The number of near collisions on U.S. airport runways dropped to six in the last 12 months, half as many as the year before, according to the Federal Aviation Administration.

There has been a dramatic decline in such incidents over the last decade. In 2000, the FAA reported 67 runway near collisions.

Reducing those incidents has long been a top safety priority for the FAA. Alarmed by a spike in near collisions, the agency convened an industry "call to action" meeting in 2007 to find solutions to the problem.

Federal Aviation Administrator Randy Babbitt credited the decline to the installation of new technology at airports, including runway lights that change color to warn pilots whether or not it's OK to enter a runway, requirements for improved signage and markings at airports, and improved airline pilot training on runway conflict scenarios.

The FAA and pilot organizations also have conducted education efforts aimed at private pilots.

The deadliest aviation accident in history, in which 583 people were killed, was a 1977 runway collision between two airliners at Tenerife, one of the Canary Islands. The worst U.S. runway accident involving two aircraft was a collision between a USAir 737 and a Skywest Metroliner commuter airplane at Los Angeles International Airport in February 1991 that killed 34 people.

"The goal we are working towards is zero runway incursions," Babbitt said in a statement. "I'm confident that the right combination of education and technology will help us get there."

He announced the decline in runway incidents at a news conference at Boston's Logan International Airport, where the FAA is installing an improved runway lighting system. Similar systems are in place at airports in Dallas, Los Angeles and San Diego. The FAA plans to install the systems at a total of 23 airports.

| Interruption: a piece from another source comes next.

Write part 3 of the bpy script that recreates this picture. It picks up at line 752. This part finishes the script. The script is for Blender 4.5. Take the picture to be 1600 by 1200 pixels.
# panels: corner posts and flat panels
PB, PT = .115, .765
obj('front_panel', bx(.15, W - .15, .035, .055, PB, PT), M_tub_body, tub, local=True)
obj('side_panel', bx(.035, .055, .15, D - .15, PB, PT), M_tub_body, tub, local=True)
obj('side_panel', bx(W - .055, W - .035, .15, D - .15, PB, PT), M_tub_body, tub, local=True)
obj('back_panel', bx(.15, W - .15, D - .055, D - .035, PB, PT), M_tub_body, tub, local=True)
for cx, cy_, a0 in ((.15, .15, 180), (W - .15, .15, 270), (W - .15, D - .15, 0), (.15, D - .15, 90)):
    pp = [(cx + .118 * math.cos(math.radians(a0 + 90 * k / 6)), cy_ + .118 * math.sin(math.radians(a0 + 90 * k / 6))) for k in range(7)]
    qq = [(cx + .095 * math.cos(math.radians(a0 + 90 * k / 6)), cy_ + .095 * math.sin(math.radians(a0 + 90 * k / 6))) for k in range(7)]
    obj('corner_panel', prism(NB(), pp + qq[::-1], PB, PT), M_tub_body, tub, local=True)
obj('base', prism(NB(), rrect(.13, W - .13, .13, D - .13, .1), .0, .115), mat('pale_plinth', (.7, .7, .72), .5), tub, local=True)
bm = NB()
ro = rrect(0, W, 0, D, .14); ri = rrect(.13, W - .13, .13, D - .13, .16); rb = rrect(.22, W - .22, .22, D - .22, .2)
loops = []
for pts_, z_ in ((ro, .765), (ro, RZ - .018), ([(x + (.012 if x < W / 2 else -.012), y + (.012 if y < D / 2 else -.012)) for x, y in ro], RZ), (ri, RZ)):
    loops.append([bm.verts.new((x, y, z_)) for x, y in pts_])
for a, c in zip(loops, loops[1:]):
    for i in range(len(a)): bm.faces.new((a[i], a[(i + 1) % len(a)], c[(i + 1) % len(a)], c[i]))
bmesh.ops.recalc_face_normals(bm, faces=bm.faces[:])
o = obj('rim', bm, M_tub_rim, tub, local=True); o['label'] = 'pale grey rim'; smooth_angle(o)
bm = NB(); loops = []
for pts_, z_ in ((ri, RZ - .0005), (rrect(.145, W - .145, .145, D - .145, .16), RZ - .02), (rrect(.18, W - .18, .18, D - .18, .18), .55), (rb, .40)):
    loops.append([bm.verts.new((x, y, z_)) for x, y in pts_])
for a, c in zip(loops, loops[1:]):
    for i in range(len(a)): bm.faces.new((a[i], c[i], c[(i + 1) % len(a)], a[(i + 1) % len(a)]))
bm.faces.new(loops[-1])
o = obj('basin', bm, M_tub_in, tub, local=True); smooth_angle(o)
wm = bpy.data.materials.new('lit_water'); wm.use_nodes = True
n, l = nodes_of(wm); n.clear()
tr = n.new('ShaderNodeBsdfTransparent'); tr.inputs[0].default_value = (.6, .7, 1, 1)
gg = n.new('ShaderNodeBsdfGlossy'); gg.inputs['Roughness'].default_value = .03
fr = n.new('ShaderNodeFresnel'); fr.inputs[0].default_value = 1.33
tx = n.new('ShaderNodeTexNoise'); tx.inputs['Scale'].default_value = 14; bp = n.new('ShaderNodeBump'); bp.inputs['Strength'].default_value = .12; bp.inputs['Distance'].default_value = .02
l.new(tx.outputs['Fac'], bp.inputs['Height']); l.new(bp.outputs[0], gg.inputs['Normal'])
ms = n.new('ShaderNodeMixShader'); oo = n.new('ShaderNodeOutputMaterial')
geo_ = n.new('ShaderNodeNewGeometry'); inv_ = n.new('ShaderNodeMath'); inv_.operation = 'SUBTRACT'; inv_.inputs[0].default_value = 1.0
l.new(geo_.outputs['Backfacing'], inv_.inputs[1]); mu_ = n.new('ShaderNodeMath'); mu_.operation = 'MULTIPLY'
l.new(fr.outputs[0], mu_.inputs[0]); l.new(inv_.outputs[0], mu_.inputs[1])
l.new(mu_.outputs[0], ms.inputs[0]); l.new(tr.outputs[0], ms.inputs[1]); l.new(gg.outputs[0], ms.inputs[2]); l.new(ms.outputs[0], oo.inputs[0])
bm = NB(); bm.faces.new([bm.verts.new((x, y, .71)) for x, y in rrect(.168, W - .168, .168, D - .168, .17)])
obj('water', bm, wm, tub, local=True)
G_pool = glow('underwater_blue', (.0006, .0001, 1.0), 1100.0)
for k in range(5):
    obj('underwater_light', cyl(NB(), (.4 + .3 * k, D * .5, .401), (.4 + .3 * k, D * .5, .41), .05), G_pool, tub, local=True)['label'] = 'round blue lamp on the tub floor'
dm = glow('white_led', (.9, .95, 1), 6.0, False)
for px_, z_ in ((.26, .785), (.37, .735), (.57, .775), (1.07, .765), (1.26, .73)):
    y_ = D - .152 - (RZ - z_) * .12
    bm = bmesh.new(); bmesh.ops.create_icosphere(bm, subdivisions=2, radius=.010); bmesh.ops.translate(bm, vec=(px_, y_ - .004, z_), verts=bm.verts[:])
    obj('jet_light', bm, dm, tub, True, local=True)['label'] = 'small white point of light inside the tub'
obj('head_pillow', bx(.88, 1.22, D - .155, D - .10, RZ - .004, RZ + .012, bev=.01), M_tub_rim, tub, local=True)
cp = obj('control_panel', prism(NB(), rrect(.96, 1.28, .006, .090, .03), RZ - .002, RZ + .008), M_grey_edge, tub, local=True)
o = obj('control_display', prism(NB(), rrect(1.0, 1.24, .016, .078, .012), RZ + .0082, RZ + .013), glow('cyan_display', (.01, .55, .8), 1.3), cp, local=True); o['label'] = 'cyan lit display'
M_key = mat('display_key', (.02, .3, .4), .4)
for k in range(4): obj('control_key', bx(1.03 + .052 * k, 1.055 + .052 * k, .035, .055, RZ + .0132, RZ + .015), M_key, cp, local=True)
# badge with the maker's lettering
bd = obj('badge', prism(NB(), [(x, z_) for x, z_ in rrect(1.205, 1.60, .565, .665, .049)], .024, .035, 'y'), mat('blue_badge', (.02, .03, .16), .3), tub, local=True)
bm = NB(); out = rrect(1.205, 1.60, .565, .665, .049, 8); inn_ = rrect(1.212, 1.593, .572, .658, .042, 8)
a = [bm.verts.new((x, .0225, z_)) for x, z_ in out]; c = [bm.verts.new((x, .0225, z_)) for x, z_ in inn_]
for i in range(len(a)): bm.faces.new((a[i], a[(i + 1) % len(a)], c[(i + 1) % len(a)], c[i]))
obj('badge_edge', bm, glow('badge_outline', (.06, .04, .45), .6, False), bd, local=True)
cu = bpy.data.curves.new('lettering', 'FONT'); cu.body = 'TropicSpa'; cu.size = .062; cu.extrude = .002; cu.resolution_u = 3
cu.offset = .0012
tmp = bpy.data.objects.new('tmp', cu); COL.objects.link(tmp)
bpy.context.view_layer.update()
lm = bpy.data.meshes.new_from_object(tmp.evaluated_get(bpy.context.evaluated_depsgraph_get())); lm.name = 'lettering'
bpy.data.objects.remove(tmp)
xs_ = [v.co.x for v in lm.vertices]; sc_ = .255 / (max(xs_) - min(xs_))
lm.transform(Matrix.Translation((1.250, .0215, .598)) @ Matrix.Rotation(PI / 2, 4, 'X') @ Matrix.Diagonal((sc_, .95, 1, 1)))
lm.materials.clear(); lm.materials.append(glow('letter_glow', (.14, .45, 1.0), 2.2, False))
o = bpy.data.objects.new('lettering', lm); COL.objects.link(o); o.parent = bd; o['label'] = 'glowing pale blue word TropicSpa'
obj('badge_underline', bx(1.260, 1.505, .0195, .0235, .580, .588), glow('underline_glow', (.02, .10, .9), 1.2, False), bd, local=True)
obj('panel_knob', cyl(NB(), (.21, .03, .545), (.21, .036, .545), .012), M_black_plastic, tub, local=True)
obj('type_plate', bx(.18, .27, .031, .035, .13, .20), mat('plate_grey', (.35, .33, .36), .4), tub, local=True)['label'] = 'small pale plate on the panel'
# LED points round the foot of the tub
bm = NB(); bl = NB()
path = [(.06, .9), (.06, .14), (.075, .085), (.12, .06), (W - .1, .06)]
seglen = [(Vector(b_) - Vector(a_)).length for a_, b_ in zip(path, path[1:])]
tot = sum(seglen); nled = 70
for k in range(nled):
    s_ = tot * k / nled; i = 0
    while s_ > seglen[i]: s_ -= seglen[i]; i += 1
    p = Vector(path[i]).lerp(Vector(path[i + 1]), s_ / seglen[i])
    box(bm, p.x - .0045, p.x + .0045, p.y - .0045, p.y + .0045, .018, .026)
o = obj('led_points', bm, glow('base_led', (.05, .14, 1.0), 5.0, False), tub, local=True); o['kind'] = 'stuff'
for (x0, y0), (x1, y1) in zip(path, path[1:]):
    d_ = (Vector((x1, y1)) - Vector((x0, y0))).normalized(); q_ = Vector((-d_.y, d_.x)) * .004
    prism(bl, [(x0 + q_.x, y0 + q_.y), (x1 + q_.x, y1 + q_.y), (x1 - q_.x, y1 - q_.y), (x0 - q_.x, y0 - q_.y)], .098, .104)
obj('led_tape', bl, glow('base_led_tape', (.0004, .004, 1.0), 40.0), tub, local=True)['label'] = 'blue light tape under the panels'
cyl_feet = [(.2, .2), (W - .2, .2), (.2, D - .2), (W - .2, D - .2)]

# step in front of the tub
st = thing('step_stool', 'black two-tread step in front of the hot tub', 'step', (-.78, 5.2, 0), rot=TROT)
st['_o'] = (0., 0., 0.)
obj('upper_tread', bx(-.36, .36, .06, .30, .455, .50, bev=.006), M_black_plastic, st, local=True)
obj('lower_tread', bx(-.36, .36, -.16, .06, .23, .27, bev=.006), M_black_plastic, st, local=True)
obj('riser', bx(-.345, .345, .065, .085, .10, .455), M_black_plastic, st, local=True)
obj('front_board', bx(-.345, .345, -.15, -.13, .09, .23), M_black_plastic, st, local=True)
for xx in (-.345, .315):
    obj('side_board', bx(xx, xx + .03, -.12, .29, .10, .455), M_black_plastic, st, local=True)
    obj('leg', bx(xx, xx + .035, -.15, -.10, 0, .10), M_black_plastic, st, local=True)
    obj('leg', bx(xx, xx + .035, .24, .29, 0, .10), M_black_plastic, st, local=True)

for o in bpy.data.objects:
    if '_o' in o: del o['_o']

Doug Church, a spokesman for the National Air Traffic Controllers Association, attributed the decline in part to "the collaborative approach the FAA is taking to addressing safety matters and including controllers in that process."

Relations between controllers and FAA management were openly hostile during the Bush administration due in part to failed contract negotiations and differences over staffing. They've warmed considerably under the more labor-friendly Obama administration.

Near collisions usually involve two aircraft, but that isn't always the case. In one of the six incidents, a maintenance truck chased an animal across a runway at Garden City Regional Airport in Kansas in March just as a Cessna Citation — a small jet — was landing. Only 50 feet separated the plane and the truck as the jet passed overhead.